Matt Withrow is a student of running. The Andrew senior has a seemingly indefatigable drive when it comes to studying strategy and training in his favorite subject, cross country.
“He has all my videos and all my books,” Andrew boys cross-country coach Joe Mortimer said of his top student. “He works hard, is self-motivated and knowledgeable.”
Next thing you know, people will be studying Withrow. And for good reason. He swept through every important race this season, and that included the Class AA state championship.
So it should come as no surprise that Withrow ran away with the Chicago Tribune/WGN-TV Ch. 9 Athlete of the Month honor for November. Withrow ran his fastest time of the season, 14 minutes 14 seconds, over the revised three-mile course at Peoria’s Detweiller Park on Nov. 8. He beat Decatur MacArthur’s William McCann by 13 seconds–and that was Withrow’s narrowest margin of victory this season.
For good measure, he won the Bremen sectional on Nov. 1 by 23 seconds and last weekend qualified for the Foot Locker national cross-country championships in San Diego on Dec. 13 by taking the Midwest Regional in Kenosha by 20 seconds.
It has been quite a ride in Withrow’s running shoes since early September.
“I obviously thought about what it would be like,” he said of this season. “It was just as good as I thought it would be–if not better.”
He went unbeaten at the Plainfield, Reavis, Peoria Notre Dame, Tinley Park and Rich Central Invitationals and the SICA West meet. Then came victories at the regional, sectional and state.
“I’ve seen a lot of great runners, and he ranks up there with the very best,” said York coach Joe Newton, whose resume includes 23 state championships. “He reminds me of this Norwegian kid I had here. He’d be in the pack in the middle of a cross-country race, and all of a sudden he’s 150 yards ahead.”
That would be Marius Bakken, a foreign-exchange student at York in the 1995-96 school year. He finished fourth in the state cross-country meet but won the 3,200 meters and 1,600 at the IHSA track meet. He went on to compete in the 2000 Olympics for Norway.
“I always make a big push in the middle of the race,” Withrow said.
Newton also said Withrow’s time ranks with those of former state champions Donald Sage of York (14:03) and Jorge Torres of Wheeling (14:00). Those times were over a slightly shorter course.

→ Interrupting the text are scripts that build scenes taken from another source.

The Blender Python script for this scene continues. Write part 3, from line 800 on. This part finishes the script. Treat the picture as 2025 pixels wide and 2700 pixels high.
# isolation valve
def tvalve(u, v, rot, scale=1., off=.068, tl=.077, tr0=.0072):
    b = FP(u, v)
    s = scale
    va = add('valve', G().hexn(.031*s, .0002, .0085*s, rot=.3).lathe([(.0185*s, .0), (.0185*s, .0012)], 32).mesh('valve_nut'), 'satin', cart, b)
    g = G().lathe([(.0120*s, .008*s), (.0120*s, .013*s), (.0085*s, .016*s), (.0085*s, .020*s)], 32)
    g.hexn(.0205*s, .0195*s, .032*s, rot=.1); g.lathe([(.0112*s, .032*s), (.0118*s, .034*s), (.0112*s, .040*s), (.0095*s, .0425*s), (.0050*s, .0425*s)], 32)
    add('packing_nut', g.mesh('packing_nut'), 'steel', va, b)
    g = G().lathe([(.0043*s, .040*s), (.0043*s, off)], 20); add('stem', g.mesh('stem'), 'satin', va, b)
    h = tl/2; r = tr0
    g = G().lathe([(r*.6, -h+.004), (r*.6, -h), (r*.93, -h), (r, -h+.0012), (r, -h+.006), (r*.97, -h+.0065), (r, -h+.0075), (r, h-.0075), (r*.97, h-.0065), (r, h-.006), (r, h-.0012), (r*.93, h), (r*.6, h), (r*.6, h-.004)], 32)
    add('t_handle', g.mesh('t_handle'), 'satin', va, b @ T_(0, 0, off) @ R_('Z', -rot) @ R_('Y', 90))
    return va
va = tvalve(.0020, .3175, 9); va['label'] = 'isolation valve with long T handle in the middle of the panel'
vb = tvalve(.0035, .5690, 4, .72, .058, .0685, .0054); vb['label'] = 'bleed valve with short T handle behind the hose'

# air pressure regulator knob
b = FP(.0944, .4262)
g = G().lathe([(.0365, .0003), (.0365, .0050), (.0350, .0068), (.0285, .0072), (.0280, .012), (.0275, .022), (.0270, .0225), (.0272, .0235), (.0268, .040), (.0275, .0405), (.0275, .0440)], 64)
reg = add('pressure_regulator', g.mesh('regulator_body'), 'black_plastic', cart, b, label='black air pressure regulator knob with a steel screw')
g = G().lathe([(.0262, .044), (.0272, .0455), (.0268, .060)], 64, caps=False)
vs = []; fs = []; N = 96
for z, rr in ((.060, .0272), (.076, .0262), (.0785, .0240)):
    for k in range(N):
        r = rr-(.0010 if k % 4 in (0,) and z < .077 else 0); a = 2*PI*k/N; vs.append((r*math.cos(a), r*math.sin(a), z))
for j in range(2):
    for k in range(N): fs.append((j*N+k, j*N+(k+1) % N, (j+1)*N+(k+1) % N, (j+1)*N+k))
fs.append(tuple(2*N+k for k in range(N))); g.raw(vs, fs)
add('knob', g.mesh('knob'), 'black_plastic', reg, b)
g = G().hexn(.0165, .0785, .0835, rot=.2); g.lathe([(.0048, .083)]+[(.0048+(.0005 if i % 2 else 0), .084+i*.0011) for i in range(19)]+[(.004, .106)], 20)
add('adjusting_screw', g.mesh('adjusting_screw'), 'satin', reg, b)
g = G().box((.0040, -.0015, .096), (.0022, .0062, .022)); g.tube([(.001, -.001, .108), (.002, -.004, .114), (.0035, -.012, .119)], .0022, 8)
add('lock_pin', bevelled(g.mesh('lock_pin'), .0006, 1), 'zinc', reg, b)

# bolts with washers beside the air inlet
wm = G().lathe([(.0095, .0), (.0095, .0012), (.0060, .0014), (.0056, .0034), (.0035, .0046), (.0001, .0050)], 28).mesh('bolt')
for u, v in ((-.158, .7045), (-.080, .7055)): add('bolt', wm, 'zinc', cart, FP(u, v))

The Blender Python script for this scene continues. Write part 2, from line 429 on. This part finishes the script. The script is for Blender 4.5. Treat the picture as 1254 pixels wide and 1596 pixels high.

Mortimer, who ran against one of Newton’s first York teams in the 1961 state meet and is retiring this year, said Withrow’s ability stems from a demanding workout schedule. On Mondays, Withrow would do six 1,000-meter repeats. Andrew ran dual meets Tuesday, and the senior would follow that up on Wednesday with a 13-mile run (while his teammates ran eight).
“But the thing that made him so tough,” Mortimer said, “were his Thursday pickup runs.”
Those were a combination of sprints and jogs that gave Withrow the speed that allowed him to break away from his competition in the middle of a three-mile race. That’s what happened at Peoria on Nov. 8.
At the midway point of the state title race, in which he had finished second as a junior, Withrow said he became anxious when he saw Glenbard South’s Eric MacTaggert and Lyons Township’s Brad Topol make their moves.
“I caught back up and said to myself, `I have to go,'” Withrow said after the race. “And I took off, went past MacTaggert and tried not looking back.”
But at the 2-mile mark, he couldn’t help himself. Andrew’s first cross-country champion saw his lead and “knew I had it.”
He ran a similar race at the University of Wisconsin-Parkside on Nov. 29 in the Foot Locker regional. Withrow’s first mile was 4:58. Then he opened up a 13-second lead at the 2-mile mark with a 4:39 mile. He won that 5,000-meter race in 14:54 as Ryan Deak of Aurora, Colo., finished second in 15:14.
What’s almost humorous is that Withrow’s best mile time–4:26–is, as Mortimer says, “terrible. He’s embarrassed by his mile.” One of the reasons for that unimpressive time is that Withrow suffered a calf injury as a junior and his track season suffered.
But 100-mile weeks over the summer helped him regain his speed and stamina for what became a memorable cross-country season–one that students of the sport are sure to study.